Pronoia Discussion #7: Relax, it’s going to be OK. We’ll make sure of it.
Thursday, March 19, 2009
For the last several Thursdays, we have been discussing Rob Brezsny’s Pronoia is the Antidote for Paranoia: How the Whole World is Conspiring to Shower You with Blessings. This is the last Pronoia post. Click here to read all the Pronoia posts.
Last week, I told you that I would do an exercise from Pronoia and share my results with you for this, our last discussion of this funny and eye-opening book. The exercise I’ve chosen is #2 on page 271, just a few pages before the book’s end. Here’s the text of it:
The iconoclastic physicist Jack Sarfatti proposes that all “creative thought by artists, craftsmen, and scientists involves the subconscious reception of ideas from the future, which literally create themselves.” Beauty and Truth Laboratory researcher Vimala Blavatsky puts a different spin on it. “Our future selves are constantly transmitting great ideas to us back through time,” she says, “but most of us don’t believe that’s possible and consequently are not alert for it.”
What do you think is the most pressing communique your future self is currently beaming your way?
I love the idea of my future self looking back through time and offering encouragement and ideas. In fact, much of the impetus I feel for becoming physically stronger comes from a vision I had several months ago of myself as an older woman, tall and lean and radiant in a long white dress.
Do I think that my future self actually exists and is beaming thoughts to me right now? I honestly don’t know, but I don’t think it matters. To me, the point of this exercise was to loosen my grip on what I think reality is right now and see into possibilities for the future, then inhabit those possibilities, and from this different perspective, speak to today.
So, what does my future self tell me? She says Relax. Not put-your-feet-up-and-vegetate relax, but take-a-deep-breath-and-have-some-faith relax. So often I (and many of us, I think) have such a death grip on the way I think I should be that it actually constricts me, physically and emotionally and mentally and spiritually. And constriction is not what we’re here for. Quite the contrary, in fact.
She also says that the path forward is one of joy. Being brave and audacious and open-hearted are all joyful ways to be. Whereas feeling guilty, assigning blame, and casting judgements are total wastes of time. Connecting with joy in our every day tasks has a bit of a learning curve, she tells me, but is more than worth the effort. The future is an incredible place, she says, and you helped bring it into being. Be proud! Be humble! Give thanks!
Looking at the present moment as though it is the past is illuminating. Right now, it feels as though we are living in some uniquely anxious times, but all times are uniquely anxious for those who are living in them. I just finished reading the Little House books for the first time since I was a child, and was stunned both by all the hardships that the Ingalls family endured and by the pleasantness of the lives they lived regardless.

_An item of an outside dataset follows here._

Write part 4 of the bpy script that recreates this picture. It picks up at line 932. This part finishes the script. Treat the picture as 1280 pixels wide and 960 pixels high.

Even when they had nothing but each other, Laura would run wildly through the sun-filled prairie, Ma would sing while she did her chores, Mary would enjoy the feeling of warmth on her face even though she could not see the sun, and Pa would get down his fiddle and play.
It was comforting for me, as I read these books, to know that ultimately Laura grew up and had a lovely life with her husband Almanzo, and that her daughter Rose grew up and had her own version of a lovely life. In the same way, it’s comforting to inhabit my own self 30 or 40 years from now. It gives me a broader perspective and a sense of continuum. However the story turns out, it’s ultimately going to be okay.
We look back on history as a static, possibly even boring story—this happened, then that happened, then something else happened. But the truth is that the lives folks lived back then were full of craziness, just like ours. And they had the choice to face the craziness with grim determination or with light-hearted faith, just like we do.
When the past was the present, it felt a lot like our present does today. And since the present moment is the gateway through which the future arrives in all its ragged, unexpected glory, it makes sense that we should make right now as beautiful and engrossing as we can. Doing this—taking full and cheerful responsibility for right now—is the ultimate expression of love for the future. I will ensure you are as awesome as today. I promise.
To be a master of pronoia is to be fully and joyfully engaged in life. To do so, we need to cultivate humor, self-care, a large perspective, a light touch, a willingness to be foolish, a sense of adventure, and faith.
Pronoia is so full of guidance on how to do this that I feel as though I could engage with it for months or even years and still not get the whole depth of it. It’s an ongoing exploration for sure. But what isn’t?